Companies that were one standard deviation above the mean in terms of anticorruption diligence (roughly, those in the top 10% or 20%) were 15% to 20% less likely than firms of average diligence to be cited in news stories for corruption, bribery, or financial crime. That difference could be quite considerable: over the course of three years covered by the study, half of the companies in the sample were not cited at all in this way, while 25% were cited in more than five articles.

In carrying out the research, the professors had access to ratings of company anticorruption efforts compiled by Transparency International (TI), a nonprofit organization that garners data from individual firms but restricts itself in its published materials to country ratings and other aggregate information.

TI’s company ratings, which the professors pledged to keep confidential, are based on corporate self-reporting on 14 indicators of anti-corruption strategy, policy, and management systems. Given the possibility that this self-reporting can consist of boilerplate statements or what the professors call “cheap talk,” Serafeim and Healy developed their own ratings based on TI’s estimates and many factors that research has found to  be associated with anti-corruption efforts.

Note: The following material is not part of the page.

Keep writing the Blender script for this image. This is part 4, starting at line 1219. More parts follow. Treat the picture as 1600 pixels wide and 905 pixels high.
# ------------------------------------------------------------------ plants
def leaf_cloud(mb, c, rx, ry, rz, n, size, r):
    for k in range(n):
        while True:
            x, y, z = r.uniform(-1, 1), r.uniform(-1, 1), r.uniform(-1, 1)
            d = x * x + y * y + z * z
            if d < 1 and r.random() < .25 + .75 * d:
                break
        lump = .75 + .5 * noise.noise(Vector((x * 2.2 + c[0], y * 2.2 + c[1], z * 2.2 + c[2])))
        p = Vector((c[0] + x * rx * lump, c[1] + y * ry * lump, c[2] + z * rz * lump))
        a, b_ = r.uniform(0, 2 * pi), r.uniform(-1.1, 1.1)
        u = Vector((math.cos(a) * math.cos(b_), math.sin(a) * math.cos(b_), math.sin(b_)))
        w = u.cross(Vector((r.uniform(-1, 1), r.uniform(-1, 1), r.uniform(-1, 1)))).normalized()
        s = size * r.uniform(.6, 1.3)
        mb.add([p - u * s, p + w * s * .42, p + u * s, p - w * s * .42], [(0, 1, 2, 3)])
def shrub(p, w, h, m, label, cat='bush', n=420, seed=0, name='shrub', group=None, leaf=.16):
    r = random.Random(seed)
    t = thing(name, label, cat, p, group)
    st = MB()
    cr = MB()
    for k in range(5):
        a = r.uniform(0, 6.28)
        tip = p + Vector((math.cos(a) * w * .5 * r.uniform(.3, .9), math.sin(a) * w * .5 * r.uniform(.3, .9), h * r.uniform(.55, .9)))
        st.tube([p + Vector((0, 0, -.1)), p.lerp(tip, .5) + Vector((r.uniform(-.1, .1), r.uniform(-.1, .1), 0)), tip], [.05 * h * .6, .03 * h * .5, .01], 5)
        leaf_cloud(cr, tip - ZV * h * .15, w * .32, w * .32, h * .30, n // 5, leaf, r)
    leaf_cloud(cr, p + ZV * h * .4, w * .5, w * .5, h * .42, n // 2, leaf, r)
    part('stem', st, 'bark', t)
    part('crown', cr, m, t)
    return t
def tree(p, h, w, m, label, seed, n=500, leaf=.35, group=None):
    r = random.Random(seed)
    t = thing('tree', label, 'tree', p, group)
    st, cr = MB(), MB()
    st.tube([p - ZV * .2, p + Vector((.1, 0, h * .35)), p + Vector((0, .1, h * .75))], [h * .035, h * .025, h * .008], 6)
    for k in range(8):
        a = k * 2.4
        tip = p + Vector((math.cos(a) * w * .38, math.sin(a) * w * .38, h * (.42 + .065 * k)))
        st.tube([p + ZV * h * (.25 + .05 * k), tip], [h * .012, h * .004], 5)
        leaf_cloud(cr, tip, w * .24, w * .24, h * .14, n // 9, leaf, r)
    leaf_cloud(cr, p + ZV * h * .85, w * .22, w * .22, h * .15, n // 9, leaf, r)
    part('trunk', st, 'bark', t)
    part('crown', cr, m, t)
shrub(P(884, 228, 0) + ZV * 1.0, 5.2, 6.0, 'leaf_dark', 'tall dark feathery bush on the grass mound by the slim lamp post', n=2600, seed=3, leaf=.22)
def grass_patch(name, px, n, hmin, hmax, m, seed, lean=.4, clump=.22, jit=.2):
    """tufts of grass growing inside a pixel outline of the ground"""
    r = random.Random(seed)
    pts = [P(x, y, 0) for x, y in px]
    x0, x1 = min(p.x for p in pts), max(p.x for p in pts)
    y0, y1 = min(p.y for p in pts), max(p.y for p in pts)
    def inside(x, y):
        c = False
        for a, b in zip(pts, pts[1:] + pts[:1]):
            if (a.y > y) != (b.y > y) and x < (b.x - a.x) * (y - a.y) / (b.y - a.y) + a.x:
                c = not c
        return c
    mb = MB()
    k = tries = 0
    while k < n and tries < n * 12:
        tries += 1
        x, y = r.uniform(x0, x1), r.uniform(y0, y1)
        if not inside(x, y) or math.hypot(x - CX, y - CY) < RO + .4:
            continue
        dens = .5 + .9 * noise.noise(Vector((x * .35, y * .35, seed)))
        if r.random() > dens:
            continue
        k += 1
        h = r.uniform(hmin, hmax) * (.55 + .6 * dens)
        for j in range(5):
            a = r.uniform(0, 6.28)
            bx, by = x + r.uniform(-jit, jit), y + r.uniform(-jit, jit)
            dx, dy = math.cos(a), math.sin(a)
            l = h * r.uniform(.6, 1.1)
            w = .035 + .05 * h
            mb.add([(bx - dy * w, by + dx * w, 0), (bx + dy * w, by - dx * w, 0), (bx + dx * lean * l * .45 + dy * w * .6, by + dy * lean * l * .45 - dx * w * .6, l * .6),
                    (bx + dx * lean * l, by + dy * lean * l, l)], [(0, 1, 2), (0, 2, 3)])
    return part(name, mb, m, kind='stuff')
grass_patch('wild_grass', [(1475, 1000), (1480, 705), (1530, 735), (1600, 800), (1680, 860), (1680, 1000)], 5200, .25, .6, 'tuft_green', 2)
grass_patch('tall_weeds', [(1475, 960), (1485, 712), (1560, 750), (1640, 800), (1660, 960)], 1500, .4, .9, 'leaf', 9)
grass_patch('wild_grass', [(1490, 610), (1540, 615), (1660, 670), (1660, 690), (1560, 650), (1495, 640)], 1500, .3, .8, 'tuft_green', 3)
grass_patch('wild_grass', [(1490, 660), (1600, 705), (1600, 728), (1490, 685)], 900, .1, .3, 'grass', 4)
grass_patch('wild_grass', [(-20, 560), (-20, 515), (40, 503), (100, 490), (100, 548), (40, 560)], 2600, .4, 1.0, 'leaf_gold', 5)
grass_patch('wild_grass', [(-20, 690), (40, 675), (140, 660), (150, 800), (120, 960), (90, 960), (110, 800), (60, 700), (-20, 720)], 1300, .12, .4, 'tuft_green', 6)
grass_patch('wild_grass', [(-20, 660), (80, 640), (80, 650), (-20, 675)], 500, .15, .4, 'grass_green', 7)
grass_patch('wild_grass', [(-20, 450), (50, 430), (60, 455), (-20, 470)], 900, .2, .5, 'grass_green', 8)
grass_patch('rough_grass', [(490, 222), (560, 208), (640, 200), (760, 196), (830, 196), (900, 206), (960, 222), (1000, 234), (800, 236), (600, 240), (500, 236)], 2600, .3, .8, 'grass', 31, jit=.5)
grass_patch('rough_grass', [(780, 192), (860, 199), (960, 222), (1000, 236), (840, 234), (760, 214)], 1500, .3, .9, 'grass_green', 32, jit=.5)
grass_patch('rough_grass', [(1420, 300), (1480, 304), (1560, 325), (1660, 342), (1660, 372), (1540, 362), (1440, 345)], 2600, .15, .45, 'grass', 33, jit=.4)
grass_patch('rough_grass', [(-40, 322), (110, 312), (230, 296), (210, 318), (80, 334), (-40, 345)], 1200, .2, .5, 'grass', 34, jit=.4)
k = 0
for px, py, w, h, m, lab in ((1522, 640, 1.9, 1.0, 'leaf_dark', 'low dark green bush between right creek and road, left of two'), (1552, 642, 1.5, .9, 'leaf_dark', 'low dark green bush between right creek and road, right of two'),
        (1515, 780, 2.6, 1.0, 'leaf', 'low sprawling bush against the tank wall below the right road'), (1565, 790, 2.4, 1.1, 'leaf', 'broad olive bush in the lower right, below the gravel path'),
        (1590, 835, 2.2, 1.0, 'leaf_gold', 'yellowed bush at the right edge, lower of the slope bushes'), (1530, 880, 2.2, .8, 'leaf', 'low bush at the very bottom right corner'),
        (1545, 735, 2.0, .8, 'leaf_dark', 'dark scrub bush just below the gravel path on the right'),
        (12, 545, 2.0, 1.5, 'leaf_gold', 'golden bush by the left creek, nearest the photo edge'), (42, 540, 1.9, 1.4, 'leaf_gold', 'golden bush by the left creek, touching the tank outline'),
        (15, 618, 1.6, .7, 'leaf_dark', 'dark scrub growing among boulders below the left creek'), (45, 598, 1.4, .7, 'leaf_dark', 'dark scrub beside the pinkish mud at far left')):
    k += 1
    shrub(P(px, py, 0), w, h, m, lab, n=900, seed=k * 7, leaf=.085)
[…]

Those factors included those related to: (1) regulatory monitoring and enforcement — for example, the level of enforcement in a company’s home country or whether a non-U.S. firm is cross-listed in the United States; (2) corruption risks, such as bribery prevalence in different industries or in companies’ home countries; and (3) company governance, such as the percentage of independent directors.

The professors concluded that TI’s ratings, despite being based on self-reporting, reflect true anticorruption commitment.

Says Serafeim, “This conclusion ought to be of interest to investors, because, even though TI’s company ratings are confidential, they are largely derived from data that are available to the public — namely, information on management and compliance practices contained in company financial statements and sustainability reports.”

The new study, entitled “An Analysis of Firms’ Self-Reported Anticorruption Efforts,” appears in the March/April issue of The Accounting Review.